In doing so, Kramer will be mindful of the observations and advice in C-Scape, which we both use as required reading in our graduate courses, designed to help students grasp the changes afoot and fashion new business models to fill needs and voids. Companies that are slaves to their quarterly bottom line could do with a reminder about where they should be in order to thrive-not just survive. Here are some of Kramer's main ideas couched in my interpretation:
*Content is the full customer experience that assures engagement, attachment and relevance. It is a continuous flow of shared responses and transactions, built around an idea or value proposition. You can treat content like a commodity, or offer something uniquely better than the rest; a higher-quality experience.
*A common mistake companies make is trying to interest consumers in a new experience they do not want, rather than improving their existing experience. You can successfully develop new products if you take time to fully understand the experience consumers are having with your brand.
*The future of advertising depends upon changing the most basic assumptions. Give consumers something they want to pay attention to rather than "interrupt" their engagement in the products and services that most interest them.
*Price the experience, not the product! When it comes to pricing and turning content into revenues, we still ask the wrong questions. We should ask how, in the C-Scape, do we improvise and create new arrangements that work to support all constituents' needs and interest? The difference between consumer demand and what they will pay for is what they want.
*Product development becomes truly convergent when it goes beyond seeking and implementing consumer ideas and enables customer participation in the design. While producers still maintain "an essential editorial role," convergences can be "wide-ranging and powerful, combining advertising and marketing, product development and sales in a new form of interactive storytelling."
*Convergence doesn't mean that new media replaces the old. Instead, new technology is layered in with the "old," and every product experience becomes a convergent experience, digital or not. Every company is a media company that needs to reflect on whether the business they think they are in remains relevant to consumers. The biggest obstacle to creating and executing on new digital business models is not physical or technical, but mental!
*Successful partnership is convergent entrepreneurships that blend traditional corporate approaches with new sensibilities and standards for the long-term. Success in the C-Scape depends on achieving the true convergence of established brands and start-up cultures. This often means nurturing a higher-risk style that will make big wins possible by tolerating some failure along the way. That thinking is contrary but critical to the low-risk culture of most large corporations.

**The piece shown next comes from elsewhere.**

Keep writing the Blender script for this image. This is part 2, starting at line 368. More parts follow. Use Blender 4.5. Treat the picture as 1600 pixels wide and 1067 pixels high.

Everyone is struggling to translate new principles into workable solutions: the new expectations and behaviors of tech-savvy consumers; the broader, integrated definition of content and marketing; the management of information; and the convergence of all elements and aspects of media.
Business leaders who refuse to constructively deal with the pervasive complexities of digital transformation lose -- both in sustaining brand strength and engaging with consumers.